** SOURCE EXCERPT **
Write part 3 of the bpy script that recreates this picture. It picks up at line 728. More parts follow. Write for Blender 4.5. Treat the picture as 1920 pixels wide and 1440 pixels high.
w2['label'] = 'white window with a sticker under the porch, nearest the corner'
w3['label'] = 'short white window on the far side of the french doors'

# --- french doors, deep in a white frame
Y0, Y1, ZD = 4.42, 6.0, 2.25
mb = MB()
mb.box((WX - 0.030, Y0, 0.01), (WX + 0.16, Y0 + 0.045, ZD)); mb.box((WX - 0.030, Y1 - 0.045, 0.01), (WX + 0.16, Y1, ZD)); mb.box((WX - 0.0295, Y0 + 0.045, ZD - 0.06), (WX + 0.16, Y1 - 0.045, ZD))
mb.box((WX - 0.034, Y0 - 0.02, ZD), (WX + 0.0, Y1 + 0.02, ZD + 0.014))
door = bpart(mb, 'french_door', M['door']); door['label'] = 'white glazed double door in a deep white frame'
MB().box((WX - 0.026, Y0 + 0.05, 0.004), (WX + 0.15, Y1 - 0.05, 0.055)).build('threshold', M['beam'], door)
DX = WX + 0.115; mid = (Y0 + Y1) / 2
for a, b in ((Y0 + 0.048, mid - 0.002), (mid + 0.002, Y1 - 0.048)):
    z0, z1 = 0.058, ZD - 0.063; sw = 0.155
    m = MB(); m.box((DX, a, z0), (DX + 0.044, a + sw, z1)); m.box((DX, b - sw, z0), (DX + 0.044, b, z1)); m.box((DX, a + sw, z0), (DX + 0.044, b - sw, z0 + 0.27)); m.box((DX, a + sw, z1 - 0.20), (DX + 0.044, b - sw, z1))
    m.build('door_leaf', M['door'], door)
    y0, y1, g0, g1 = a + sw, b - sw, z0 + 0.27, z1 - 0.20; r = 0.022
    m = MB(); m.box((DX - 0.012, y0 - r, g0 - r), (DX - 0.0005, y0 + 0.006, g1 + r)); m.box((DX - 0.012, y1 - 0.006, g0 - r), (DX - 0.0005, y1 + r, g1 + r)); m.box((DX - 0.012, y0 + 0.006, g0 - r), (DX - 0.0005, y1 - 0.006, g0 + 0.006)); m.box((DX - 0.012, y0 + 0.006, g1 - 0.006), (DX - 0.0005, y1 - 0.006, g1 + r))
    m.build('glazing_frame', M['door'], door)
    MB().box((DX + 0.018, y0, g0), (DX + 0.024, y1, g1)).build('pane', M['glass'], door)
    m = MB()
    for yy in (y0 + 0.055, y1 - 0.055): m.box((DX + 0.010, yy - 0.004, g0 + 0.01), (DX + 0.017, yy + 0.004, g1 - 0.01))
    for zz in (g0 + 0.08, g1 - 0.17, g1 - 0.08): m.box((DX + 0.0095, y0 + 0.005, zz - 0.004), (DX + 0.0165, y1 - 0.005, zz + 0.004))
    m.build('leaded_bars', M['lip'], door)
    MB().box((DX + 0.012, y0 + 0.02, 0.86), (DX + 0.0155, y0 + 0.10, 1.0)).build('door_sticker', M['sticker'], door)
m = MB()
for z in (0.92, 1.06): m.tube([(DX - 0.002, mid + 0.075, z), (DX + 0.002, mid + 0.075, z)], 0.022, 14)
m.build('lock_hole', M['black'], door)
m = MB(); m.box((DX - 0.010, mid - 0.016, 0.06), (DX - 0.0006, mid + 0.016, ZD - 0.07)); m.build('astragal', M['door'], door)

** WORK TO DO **
Take the lines above and retype all of them exactly.

** REPLY TO THE EXERCISE **
Write part 3 of the bpy script that recreates this picture. It picks up at line 728. More parts follow. Write for Blender 4.5. Treat the picture as 1920 pixels wide and 1440 pixels high.
w2['label'] = 'white window with a sticker under the porch, nearest the corner'
w3['label'] = 'short white window on the far side of the french doors'

# --- french doors, deep in a white frame
Y0, Y1, ZD = 4.42, 6.0, 2.25
mb = MB()
mb.box((WX - 0.030, Y0, 0.01), (WX + 0.16, Y0 + 0.045, ZD)); mb.box((WX - 0.030, Y1 - 0.045, 0.01), (WX + 0.16, Y1, ZD)); mb.box((WX - 0.0295, Y0 + 0.045, ZD - 0.06), (WX + 0.16, Y1 - 0.045, ZD))
mb.box((WX - 0.034, Y0 - 0.02, ZD), (WX + 0.0, Y1 + 0.02, ZD + 0.014))
door = bpart(mb, 'french_door', M['door']); door['label'] = 'white glazed double door in a deep white frame'
MB().box((WX - 0.026, Y0 + 0.05, 0.004), (WX + 0.15, Y1 - 0.05, 0.055)).build('threshold', M['beam'], door)
DX = WX + 0.115; mid = (Y0 + Y1) / 2
for a, b in ((Y0 + 0.048, mid - 0.002), (mid + 0.002, Y1 - 0.048)):
    z0, z1 = 0.058, ZD - 0.063; sw = 0.155
    m = MB(); m.box((DX, a, z0), (DX + 0.044, a + sw, z1)); m.box((DX, b - sw, z0), (DX + 0.044, b, z1)); m.box((DX, a + sw, z0), (DX + 0.044, b - sw, z0 + 0.27)); m.box((DX, a + sw, z1 - 0.20), (DX + 0.044, b - sw, z1))
    m.build('door_leaf', M['door'], door)
    y0, y1, g0, g1 = a + sw, b - sw, z0 + 0.27, z1 - 0.20; r = 0.022
    m = MB(); m.box((DX - 0.012, y0 - r, g0 - r), (DX - 0.0005, y0 + 0.006, g1 + r)); m.box((DX - 0.012, y1 - 0.006, g0 - r), (DX - 0.0005, y1 + r, g1 + r)); m.box((DX - 0.012, y0 + 0.006, g0 - r), (DX - 0.0005, y1 - 0.006, g0 + 0.006)); m.box((DX - 0.012, y0 + 0.006, g1 - 0.006), (DX - 0.0005, y1 - 0.006, g1 + r))
    m.build('glazing_frame', M['door'], door)
    MB().box((DX + 0.018, y0, g0), (DX + 0.024, y1, g1)).build('pane', M['glass'], door)
    m = MB()
    for yy in (y0 + 0.055, y1 - 0.055): m.box((DX + 0.010, yy - 0.004, g0 + 0.01), (DX + 0.017, yy + 0.004, g1 - 0.01))
    for zz in (g0 + 0.08, g1 - 0.17, g1 - 0.08): m.box((DX + 0.0095, y0 + 0.005, zz - 0.004), (DX + 0.0165, y1 - 0.005, zz + 0.004))
    m.build('leaded_bars', M['lip'], door)
    MB().box((DX + 0.012, y0 + 0.02, 0.86), (DX + 0.0155, y0 + 0.10, 1.0)).build('door_sticker', M['sticker'], door)
m = MB()
for z in (0.92, 1.06): m.tube([(DX - 0.002, mid + 0.075, z), (DX + 0.002, mid + 0.075, z)], 0.022, 14)
m.build('lock_hole', M['black'], door)
m = MB(); m.box((DX - 0.010, mid - 0.016, 0.06), (DX - 0.0006, mid + 0.016, ZD - 0.07)); m.build('astragal', M['door'], door)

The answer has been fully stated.